The OP is in Iowa, the whole state experiences a ''real winter'' USDA zone 6, 5 or 4 depending on location. So Osoyoung's California scenario is unlikely, by the time the January & February thaws arrive, the trees are normally fully vernalized, ready to grow.
If you keep temperatures below 40 F, below 4 C, metabolism is so slow that if light were present, not much photosynthesis will occur. Mountain and extreme northern species such as some of the spruces, larches and a few others you actually need to keep temperatures below 36 F ( +2 C) to keep the trees fully dormant. Without light most healthy trees have plenty of stored carbohydrates to survive the dark spell. The problem is when your storage area warms up, and trees start to grow. Then the "In and Out dance'' begins, moving the tree into the sun for days above freezing and back into the shelter for nights below freezing.
As little as 24 to 48 hours above freezing will reduce the winter hardiness of a tree. For example blueberry flower buds, fully winterized, will survive -15 F (- 26 C) no problem. After 48 hours at 60 F (+16 C) they can be killed by 0 F (-18 C). From a study by MSU. This rapid loss of cold tolerance is shared by most species. This is why when the shelter hits 50 F for a day or two you need to do the dance to avoid frost or freezing the trees. The advantage of leaving trees outdoors, on the ground is that cold tolerance is lost at the same rate as the local native vegetation, which is usually slow enough to not have issues with late frosts.
However, I grow quite a number of trees from warmer climates, A zone 7 tree needs a winter chill, but won't survive my zone 5 winter, even if planted in the ground.
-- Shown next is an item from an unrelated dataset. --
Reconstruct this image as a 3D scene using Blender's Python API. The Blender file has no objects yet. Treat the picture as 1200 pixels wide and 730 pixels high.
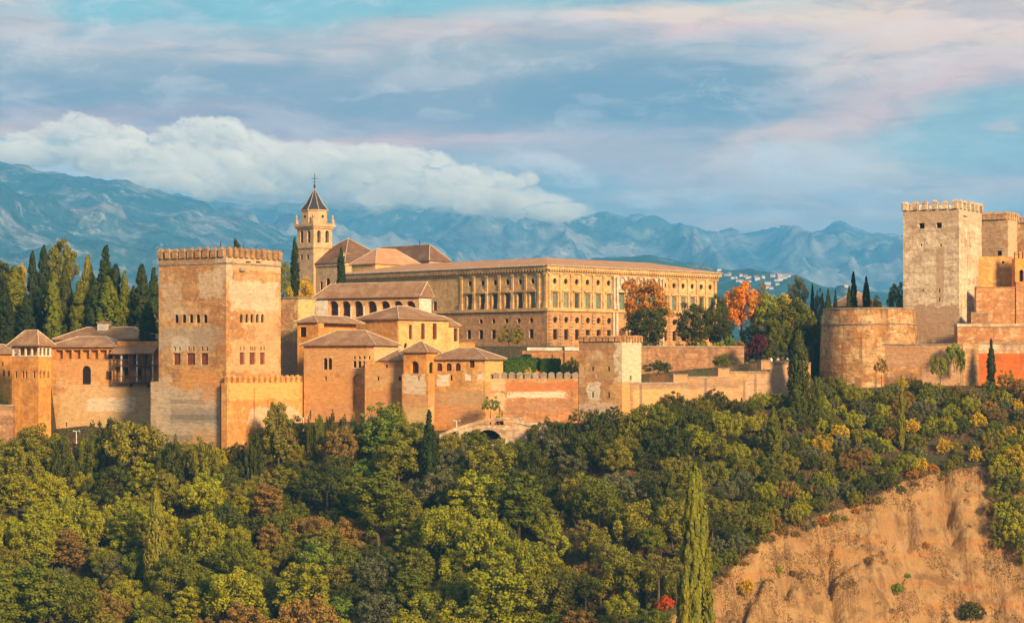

So these are the trees I have to put in my unheated well house. I can usually hold them dormant for most of the winter. Problem is the ground thaws, warms up, usually 2 to 3 weeks before it is safe to start putting trees outdoors. My well house is ground temperature, so Japanese Maples and other warmer natured trees sprout a couple weeks early. These become my trees I have to shlepp in and out. I tried lights in the well house. It was a fail because the ceiling is low, the room is not a large volume of air, so lights bright enough to do any good warmed the well house up 10 or more degrees beyond ground temperature. Bad for the trees. So I keep them in the dark. Any trees that bud out and start growing, get ''schlepped'' in and out to get them sufficient light for growth.
Trees outdoors I don't have to worry about as much. There is wisdom in only growing trees that are native to your climate and or a climate that is a zone or two colder than your own. I have an anderson flat of eastern hemlocks that is spending its 3rd winter on top of my bench, right were it grew all summer. It looks fine.
Ryan Neil can be cavalier about leaving trees outdoors, he lives in Oregon, zone 7 or zone 8 - a very mild climate. Not hot, not cold.
Mike Frary lives in a beastly cold climate. He can't be cavalier. I live a couple hundred miles south of Mike, in a climate that is pretty similar to Vance Wood's area, though because I am so close to Lake Michigan, my spring is much cooler than people 3 miles west of me, and my autumn stays warmer, or at least frost free for nearly 4 weeks longer than people living 3 miles west of me. "Lake Effect'' is interesting. I've learned to rely on it, and it usually is reliable.